To try and wrap this up, I’ll continue to keep an eye out in case I missed some flawed texture opacity masks causing issues and will also generally try to improve some older things as more old textures got me raising some eyebrows as far as quality goes. Might have some more new items on the horizon as I’ve been messing with possible sugar and dyes, had clay ball in mind too. I don’t want to slack too hard on new blocks so I’ll have to spend some more time looking into what’s left there, and could end up pivoting to some blocks from new versions.
I should cut myself off before I go on for longer, I’m out now.
Thanks to Mythical for the in depth yap session!
Here’s the changelog for this months Stratum update:
Stratum Build 59 Changelog
Additions
- Brick (item)
- Magma Cream
- Shulker (our first Mob texture!)
- Shulker Boxes (all 16 color variants)
- End Crystal (including base)
- Dragon Egg (with custom model and vanilla model in model folder for those that wish to switch)
- Flint
- Flint and Steel
Tweaks / Fixes
- Updated pack version of main pack and the Fast Leaves Addon to 88 for official Minecraft 26.2 support!
- Updated a few remaining texture opacity masks that were missed in previous sweeps, and made sweeping changes to our downscaling to properly support the new opacity / cutout changes in MC 26 at every resolution. The pack should now function as expected on MC26, no matter the texture resolution used.
A few notes
- There still seems to be some mipmapping issues on these newer game versions as well (MC 1.21 and newer), so if you experience any visual oddities with textures, particularly in the distance, lowering mipmap levels to 3 is still advised.

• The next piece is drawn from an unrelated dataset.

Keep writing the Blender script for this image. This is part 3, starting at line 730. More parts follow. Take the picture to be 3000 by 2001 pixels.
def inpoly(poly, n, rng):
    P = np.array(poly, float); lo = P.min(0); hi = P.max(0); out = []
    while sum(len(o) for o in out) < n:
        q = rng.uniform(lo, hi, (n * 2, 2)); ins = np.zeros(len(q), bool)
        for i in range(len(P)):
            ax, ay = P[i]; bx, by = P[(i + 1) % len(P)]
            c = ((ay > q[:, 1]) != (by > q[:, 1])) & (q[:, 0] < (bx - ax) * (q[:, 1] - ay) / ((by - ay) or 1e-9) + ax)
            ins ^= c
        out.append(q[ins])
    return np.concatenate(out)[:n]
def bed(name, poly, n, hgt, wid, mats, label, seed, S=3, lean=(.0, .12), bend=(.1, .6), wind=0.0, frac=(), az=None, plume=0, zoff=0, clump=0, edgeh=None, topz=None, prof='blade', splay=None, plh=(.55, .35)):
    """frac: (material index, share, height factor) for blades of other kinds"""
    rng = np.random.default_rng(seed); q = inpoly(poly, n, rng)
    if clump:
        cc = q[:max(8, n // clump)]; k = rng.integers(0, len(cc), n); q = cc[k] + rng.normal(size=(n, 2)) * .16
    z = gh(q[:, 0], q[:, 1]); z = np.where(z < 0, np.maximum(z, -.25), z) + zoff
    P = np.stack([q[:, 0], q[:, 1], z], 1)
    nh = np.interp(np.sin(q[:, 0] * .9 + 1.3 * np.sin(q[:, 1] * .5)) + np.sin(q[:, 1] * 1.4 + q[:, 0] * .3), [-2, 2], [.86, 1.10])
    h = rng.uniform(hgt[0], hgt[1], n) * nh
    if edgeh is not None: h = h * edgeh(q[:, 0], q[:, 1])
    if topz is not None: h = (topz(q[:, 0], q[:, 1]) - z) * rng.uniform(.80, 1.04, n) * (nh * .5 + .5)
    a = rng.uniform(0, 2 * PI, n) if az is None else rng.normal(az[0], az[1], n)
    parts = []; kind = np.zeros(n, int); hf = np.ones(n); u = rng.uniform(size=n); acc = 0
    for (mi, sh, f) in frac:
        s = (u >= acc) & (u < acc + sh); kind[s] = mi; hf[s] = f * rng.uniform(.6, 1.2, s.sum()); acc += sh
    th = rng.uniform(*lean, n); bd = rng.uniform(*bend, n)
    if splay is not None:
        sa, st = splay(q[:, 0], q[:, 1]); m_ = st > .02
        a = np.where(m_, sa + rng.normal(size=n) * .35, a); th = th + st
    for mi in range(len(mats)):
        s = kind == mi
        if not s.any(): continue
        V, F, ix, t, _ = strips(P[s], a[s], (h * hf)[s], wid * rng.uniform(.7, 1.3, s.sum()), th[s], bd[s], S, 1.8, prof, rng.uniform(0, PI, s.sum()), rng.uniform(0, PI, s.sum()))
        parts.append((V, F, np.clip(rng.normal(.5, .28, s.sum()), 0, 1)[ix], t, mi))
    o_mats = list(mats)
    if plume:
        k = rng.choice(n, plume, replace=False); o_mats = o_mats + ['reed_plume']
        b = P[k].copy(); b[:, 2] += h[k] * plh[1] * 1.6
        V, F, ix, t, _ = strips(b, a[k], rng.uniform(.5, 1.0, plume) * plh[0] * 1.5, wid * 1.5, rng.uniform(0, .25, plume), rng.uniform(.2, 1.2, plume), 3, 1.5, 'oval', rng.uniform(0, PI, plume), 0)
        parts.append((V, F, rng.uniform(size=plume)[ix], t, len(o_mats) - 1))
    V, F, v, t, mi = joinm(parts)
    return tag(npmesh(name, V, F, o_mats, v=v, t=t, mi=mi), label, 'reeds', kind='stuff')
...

- Shader support on these game versions can still be a bit problematic. Please keep this in mind before reporting issues with Stratum on MC 26.X to us!
Site updates
As teased in the previous blog, we had a few more site updates in the pipeline, and they were delivered in June! In case you missed them, they are as follows:
- Enhanced reactivity when switching between different shader and game versions in downloads menus (build descriptions should no longer get ‘stuck’ and show the incorrect builds changelog when doing so)
- Custom icons for every download section, to better visually differentiate them!
As always, we’ll continue updating the site with new improvements.
We welcome feedback on this front; within reason of course, web dev isn’t exactly our main wheelhouse!
There’s another one down though. We hope everyone is having a good Summer so far, and are staying nice and cool (or as cool as one can!).
We hope to see you back here next month for our July progress update, and as always, thank you for the support!